A fellow educator has been posting a number of thought provoking things of late and one has motivated me to expand and share on the thoughts it provoked with me.
The post he shared was mostly about how the character one gains from winning or losing is more important than the result or the trophy, ribbon, medal and so on that you receive.
I feel much the same. The confidence you build, the relationships you build along the way, the lessons you may learn in what you did wrong and how to improve it or the success you had and how to repeat it are other valuable components to the experience that matter more than a trophy.
But my thoughts meandered somewhere else as they often do for me. I connected these thoughts to my own personal experiences that can be related.
Coincidentally, I just unpacked some trophies of mine and wanted to display them. I also unpacked a number of awards my daughter has earned through Special Olympics and at school.
They have been boxed up for a long time. I lived all those years just fine without them. Why did I feel the need to display them?
For my daughter, it was a matter of demonstrating my pride in her. I felt it was important that she had an opportunity to feel proud of herself and see her father was proud and valued that pride enough to want to display her successes and accomplishments.
For now, let's compartmentalize that and put it aside as another topic regarding parenting.
Why did I feel the need to display soccer, bowling and softball trophies with my other sports memorabilia? Who cares? Do I?
My initial answer is that I have always been stubborn about my feelings like I need to prove their validity by sticking with them through time even if I have moved on.
So naturally, I feel this need to validate the pride I felt years ago when my coach called me up in front of the team to present my trophy and complimented my constant hustle. If I let that go, then it never happened.
This is how I have handled many things in life. I get stuck in the past in an effort to validate it or prove I was right.
Does it matter though?
The object that is the trophy probably means little. The memory attached to it is the important part, I would say, assuming the character, confidence, relationships and other invisible traits or personal attributes that came from that experience are intact. Since the memory is worth something, and the trophy reminds me of that memory, than I guess the trophy is important in that respect.
But if we separated the memory and the object, the trophy, means little to me personally.
So if we are to assume I never lose the memory, would the memory in and of itself matter?
Let's say I forgot that season ever happened and I did not have that stubborn need to hang on to old feelings to validate them, would any of it matter?
Again, all the invisible traits and growth from the experience aside, if I lived without the memory and I didn't know I didn't have he memory, who cares?
Isn't the only negative part of forgetting is knowing you forgot it? Or the fear of forgetting something you currently remember?
If you didn't know you forgot the memory, then you would never feel the loss. Therefore, does it really matter?
It is not even the memory that is important anymore. You can live without it just fine. Losing that memory hurts. But not having it means nothing as long as the things you leanred from it are still there and part of you in that independent abstract form that you can't connect to the memory because it is a behavior or a trait or a habit.
This is one aspect f many things I have been thinking about as I unpack things that were once important and I expected to be important now but, really, are not.
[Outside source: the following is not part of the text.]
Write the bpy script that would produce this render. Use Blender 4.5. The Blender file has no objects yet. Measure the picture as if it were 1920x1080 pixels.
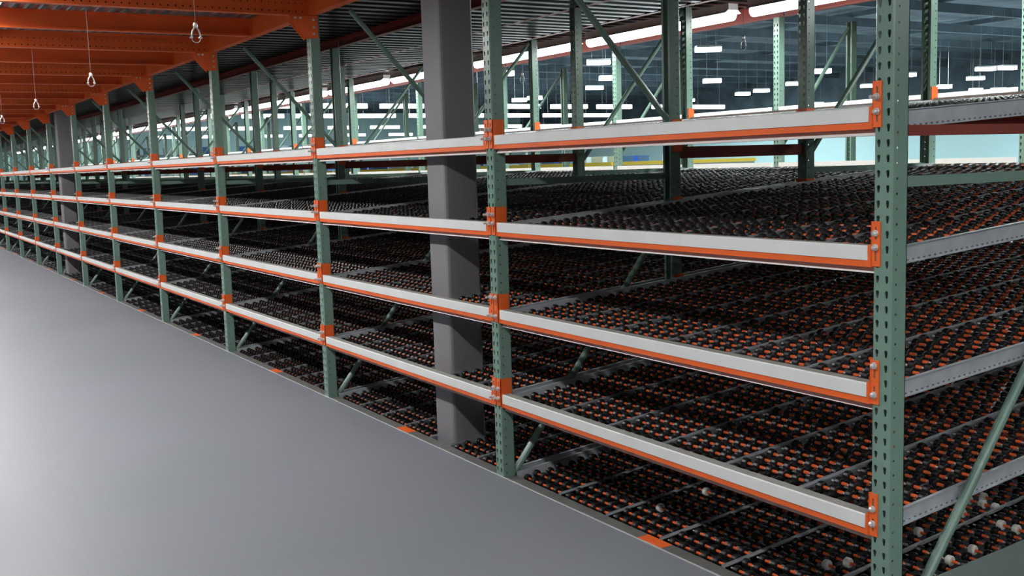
import bpy, math, random
from mathutils import Vector, Matrix
random.seed(7)
S = bpy.context.scene
COL = S.collection

# ------------------------------------------------------------------ camera
CAM = (2.3597, -2.9178, 1.7341)
YAW, PIT, ROLL = 2.59615, -0.116559, -0.030083
F = Vector((math.cos(PIT)*math.cos(YAW), math.cos(PIT)*math.sin(YAW), math.sin(PIT)))
R0 = Vector((math.sin(YAW), -math.cos(YAW), 0)); U0 = R0.cross(F)
Rt = R0*math.cos(ROLL) + U0*math.sin(ROLL)
Up = -R0*math.sin(ROLL) + U0*math.cos(ROLL)
cam = bpy.data.cameras.new('camera'); cam.sensor_width = 36; cam.lens = 1991.63/1920*36
cam.clip_start = 0.05; cam.clip_end = 400
co = bpy.data.objects.new('camera', cam); COL.objects.link(co)
M = Matrix((Rt, Up, -F)).transposed().to_4x4(); M.translation = Vector(CAM)
co.matrix_world = M
S.camera = co

# ------------------------------------------------------------------ world, exposure
W = bpy.data.worlds.new('world'); S.world = W; W.use_nodes = True
W.node_tree.nodes['Background'].inputs[0].default_value = (0.55, 0.68, 0.75, 1)
W.node_tree.nodes['Background'].inputs[1].default_value = 0.10
S.view_settings.view_transform = 'Standard'; S.view_settings.look = 'None'
S.view_settings.exposure = 0.22; S.view_settings.gamma = 1; S.view_settings.use_curve_mapping = False
S.cycles.use_denoising = True
S.cycles.max_bounces = 6; S.cycles.diffuse_bounces = 4; S.cycles.glossy_bounces = 3

P = 2.6026            # bay pitch
NB = 22               # bays
PW = 0.0762           # post width
AISLE_W = 24.0        # watts of one aisle lamp
HALL_W = 50.0

def light(name, loc, sx, sy, power, color=(1, 1, 1), parent=None):
    l = bpy.data.lights.new(name, 'AREA'); l.shape = 'RECTANGLE'; l.size = sx; l.size_y = sy
    l.energy = power; l.color = color
    o = bpy.data.objects.new(name, l); o.location = loc; COL.objects.link(o)
    if parent: o.parent = parent
    return o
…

At first, there is a feeling of loss. Then a feeling of liberation. Being able to let go of some stuff realizing it isn't as important as the stuff happening right now was refreshing. Difficult but refreshing.
It is hard to let go without feeling like I am betraying myself. My old self. Letting the positive memories and attributes of my past go is like letting them die.
But why? And why does it matter now if they do?
It doesn't. Not those objects anyway.
I think of the numerous things I have read lately about living in the present. This is a concept my Father tried to convey to me several years ago as he was learning to do so and wanted to share with me.
Letting go of the past and avoiding the worry of the future is a big step towards living a better life in this way of thinking. It seemed like a lot at the time, but I am now appreciating it more.
It is interesting how this theme runs through numerous philosophies and religions and cultures. I keep hearing, reading or finding it or variations of it. That must mean something.
Naturally, this brings me to a topic I think of frequently: the afterlife.
If one doesn't know of the afterlife, does it matter?
If there is no afterlife, will it matter when we die and we are unaware because we are, dead?
The only time it matters is in the "life" and since we are presently in our life, the presence of life after death or lack thereof means nothing right now. It will only matter when it happens and if it doesn't happen, it won't matter bcause not only will we not experience the afterlife, we won't experience NOT having life after death.
Like realizing it is knowing the loss that matters and not the loss itself, releasing yourself from knowing the loss minimizes the pain of losing if not eliminates it.